## start DATA RECORDS

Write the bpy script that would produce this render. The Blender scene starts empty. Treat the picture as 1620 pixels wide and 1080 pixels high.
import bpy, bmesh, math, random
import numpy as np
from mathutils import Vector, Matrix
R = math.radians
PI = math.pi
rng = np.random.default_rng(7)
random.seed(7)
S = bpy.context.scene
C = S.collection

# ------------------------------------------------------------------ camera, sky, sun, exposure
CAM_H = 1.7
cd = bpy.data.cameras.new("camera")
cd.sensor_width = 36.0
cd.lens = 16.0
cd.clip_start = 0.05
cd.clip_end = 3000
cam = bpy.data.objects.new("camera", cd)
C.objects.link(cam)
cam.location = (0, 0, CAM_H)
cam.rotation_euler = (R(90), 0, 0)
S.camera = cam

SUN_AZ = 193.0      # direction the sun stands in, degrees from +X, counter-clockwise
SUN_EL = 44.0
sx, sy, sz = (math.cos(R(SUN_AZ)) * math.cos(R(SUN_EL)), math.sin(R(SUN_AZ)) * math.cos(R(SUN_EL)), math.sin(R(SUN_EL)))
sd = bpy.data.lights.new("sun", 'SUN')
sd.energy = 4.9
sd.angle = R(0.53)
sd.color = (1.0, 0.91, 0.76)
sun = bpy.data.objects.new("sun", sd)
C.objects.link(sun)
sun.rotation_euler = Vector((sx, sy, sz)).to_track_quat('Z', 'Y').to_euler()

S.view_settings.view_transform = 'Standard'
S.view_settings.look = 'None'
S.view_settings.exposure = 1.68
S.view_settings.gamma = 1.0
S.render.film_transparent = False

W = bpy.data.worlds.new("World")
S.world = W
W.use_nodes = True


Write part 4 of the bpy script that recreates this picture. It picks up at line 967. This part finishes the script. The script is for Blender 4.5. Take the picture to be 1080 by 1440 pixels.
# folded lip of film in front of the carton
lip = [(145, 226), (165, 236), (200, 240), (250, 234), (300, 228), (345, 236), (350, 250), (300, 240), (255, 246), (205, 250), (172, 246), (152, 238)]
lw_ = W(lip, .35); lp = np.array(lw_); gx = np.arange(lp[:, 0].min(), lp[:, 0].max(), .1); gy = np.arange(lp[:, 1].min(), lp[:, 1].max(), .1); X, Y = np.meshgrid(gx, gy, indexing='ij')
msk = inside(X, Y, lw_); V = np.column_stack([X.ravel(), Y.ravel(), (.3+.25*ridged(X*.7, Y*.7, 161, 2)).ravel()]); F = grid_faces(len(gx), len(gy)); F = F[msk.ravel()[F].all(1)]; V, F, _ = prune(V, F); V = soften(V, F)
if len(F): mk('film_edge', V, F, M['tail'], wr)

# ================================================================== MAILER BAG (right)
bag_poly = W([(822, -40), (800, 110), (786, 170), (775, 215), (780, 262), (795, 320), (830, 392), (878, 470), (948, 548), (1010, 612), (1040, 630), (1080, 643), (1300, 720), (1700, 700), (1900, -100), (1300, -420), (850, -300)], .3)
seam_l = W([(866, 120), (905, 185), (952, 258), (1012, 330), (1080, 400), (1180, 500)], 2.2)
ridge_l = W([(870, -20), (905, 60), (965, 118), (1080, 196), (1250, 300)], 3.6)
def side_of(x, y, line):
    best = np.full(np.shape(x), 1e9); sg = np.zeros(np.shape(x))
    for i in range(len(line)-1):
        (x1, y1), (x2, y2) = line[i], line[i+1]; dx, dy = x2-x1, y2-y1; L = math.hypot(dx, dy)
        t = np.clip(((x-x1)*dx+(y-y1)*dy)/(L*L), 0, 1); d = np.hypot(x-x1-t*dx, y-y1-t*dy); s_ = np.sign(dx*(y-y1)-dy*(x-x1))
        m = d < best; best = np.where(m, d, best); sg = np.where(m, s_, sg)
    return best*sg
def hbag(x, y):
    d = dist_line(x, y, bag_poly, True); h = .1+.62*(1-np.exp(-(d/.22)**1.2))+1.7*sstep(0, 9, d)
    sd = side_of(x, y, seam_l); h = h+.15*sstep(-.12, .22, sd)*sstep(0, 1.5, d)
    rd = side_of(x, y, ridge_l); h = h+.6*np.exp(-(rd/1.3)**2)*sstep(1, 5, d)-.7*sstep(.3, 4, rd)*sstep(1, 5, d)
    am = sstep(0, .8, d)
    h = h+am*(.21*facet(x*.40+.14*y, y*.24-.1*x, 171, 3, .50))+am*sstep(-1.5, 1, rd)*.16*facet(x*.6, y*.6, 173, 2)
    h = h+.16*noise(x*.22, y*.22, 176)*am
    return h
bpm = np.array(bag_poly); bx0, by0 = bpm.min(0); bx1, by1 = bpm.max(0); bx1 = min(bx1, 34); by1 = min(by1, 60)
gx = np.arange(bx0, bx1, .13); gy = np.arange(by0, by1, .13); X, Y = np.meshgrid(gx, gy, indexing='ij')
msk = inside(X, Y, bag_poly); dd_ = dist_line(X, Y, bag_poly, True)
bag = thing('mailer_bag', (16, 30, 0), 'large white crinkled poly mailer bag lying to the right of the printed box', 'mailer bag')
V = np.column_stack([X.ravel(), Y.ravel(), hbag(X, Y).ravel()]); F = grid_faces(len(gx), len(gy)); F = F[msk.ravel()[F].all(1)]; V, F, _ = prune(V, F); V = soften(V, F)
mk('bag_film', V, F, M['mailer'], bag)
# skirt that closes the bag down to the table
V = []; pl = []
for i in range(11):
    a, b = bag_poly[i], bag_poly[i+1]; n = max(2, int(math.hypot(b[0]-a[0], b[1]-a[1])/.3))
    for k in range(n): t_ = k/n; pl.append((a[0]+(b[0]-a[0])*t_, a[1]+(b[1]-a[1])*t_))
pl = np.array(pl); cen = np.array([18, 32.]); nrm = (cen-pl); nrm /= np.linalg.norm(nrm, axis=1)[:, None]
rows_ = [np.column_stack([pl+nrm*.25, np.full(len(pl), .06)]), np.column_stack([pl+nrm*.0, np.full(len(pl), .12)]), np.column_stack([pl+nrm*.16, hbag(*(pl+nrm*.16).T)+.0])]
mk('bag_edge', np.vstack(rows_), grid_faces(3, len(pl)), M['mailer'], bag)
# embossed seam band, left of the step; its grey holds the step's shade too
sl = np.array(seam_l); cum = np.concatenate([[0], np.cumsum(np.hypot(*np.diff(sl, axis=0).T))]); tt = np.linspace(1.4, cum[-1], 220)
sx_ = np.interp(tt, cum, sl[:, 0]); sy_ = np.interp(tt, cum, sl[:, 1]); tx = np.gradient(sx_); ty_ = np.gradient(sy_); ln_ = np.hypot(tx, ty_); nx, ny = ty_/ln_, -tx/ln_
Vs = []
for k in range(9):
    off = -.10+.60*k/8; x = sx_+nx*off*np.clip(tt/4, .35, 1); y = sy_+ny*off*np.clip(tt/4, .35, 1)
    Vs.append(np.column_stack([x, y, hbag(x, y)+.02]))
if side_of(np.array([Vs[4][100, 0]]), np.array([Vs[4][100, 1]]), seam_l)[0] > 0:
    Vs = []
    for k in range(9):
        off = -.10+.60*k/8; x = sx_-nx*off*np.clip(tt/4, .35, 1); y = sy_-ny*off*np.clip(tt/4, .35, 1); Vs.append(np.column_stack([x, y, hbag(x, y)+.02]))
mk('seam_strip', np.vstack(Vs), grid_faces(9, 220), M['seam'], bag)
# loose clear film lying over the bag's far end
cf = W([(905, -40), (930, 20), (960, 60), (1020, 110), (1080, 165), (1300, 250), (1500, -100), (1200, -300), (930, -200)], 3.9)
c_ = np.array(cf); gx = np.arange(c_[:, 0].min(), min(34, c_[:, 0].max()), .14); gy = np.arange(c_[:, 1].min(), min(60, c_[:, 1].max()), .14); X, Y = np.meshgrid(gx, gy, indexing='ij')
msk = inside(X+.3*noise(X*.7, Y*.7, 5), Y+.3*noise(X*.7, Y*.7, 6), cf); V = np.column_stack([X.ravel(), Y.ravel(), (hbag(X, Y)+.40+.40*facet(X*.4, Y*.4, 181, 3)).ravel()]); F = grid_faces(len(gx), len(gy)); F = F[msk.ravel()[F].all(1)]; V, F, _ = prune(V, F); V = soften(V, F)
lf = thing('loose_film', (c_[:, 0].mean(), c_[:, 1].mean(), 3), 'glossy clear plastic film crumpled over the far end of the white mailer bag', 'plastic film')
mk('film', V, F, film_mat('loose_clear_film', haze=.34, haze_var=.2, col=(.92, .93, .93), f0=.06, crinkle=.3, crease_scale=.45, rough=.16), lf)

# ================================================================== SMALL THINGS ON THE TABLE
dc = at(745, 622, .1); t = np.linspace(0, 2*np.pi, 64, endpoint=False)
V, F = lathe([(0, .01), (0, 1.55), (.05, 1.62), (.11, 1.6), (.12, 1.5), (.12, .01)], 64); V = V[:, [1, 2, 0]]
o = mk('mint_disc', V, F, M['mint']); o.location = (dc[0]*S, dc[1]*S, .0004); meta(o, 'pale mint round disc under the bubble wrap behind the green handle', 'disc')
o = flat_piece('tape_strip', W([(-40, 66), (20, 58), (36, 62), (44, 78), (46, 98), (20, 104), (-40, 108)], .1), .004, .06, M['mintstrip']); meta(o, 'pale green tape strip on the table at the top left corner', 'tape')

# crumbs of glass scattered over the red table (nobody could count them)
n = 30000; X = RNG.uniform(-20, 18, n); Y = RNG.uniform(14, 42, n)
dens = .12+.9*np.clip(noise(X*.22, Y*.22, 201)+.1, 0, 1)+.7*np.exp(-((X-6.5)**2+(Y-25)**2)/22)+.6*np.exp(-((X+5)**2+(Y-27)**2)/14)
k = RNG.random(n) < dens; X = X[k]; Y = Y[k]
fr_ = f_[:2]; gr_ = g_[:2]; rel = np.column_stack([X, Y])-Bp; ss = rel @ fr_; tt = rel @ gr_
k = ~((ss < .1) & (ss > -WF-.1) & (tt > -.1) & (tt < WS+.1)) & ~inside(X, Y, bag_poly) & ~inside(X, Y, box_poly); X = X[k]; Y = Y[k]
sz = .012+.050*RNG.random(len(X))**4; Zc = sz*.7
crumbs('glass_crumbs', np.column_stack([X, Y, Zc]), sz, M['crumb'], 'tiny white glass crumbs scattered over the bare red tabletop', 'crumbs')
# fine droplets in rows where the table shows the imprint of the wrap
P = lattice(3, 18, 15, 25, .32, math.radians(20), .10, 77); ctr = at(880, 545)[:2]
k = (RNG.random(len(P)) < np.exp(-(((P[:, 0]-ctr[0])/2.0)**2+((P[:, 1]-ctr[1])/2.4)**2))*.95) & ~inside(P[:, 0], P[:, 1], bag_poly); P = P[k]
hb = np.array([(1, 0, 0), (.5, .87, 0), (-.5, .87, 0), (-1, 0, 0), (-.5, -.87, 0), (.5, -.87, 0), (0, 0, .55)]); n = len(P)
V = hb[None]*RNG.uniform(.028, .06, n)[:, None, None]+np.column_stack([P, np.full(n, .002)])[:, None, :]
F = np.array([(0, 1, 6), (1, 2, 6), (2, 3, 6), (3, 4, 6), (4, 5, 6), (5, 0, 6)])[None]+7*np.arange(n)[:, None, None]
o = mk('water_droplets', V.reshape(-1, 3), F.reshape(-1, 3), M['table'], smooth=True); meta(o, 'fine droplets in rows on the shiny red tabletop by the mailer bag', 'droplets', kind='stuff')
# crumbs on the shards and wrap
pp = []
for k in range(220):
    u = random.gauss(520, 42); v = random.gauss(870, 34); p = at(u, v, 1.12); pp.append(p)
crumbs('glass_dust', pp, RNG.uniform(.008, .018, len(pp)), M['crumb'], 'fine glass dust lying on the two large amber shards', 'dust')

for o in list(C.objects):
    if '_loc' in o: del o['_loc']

## end DATA RECORDS

WORK TO BE COMPLETED> Everything from the first line through the line containing "S.camera = cam" should be quoted exactly, and nothing beyond it.

WRITTEN ANSWER>
Write the bpy script that would produce this render. The Blender scene starts empty. Treat the picture as 1620 pixels wide and 1080 pixels high.
import bpy, bmesh, math, random
import numpy as np
from mathutils import Vector, Matrix
R = math.radians
PI = math.pi
rng = np.random.default_rng(7)
random.seed(7)
S = bpy.context.scene
C = S.collection

# ------------------------------------------------------------------ camera, sky, sun, exposure
CAM_H = 1.7
cd = bpy.data.cameras.new("camera")
cd.sensor_width = 36.0
cd.lens = 16.0
cd.clip_start = 0.05
cd.clip_end = 3000
cam = bpy.data.objects.new("camera", cd)
C.objects.link(cam)
cam.location = (0, 0, CAM_H)
cam.rotation_euler = (R(90), 0, 0)
S.camera = cam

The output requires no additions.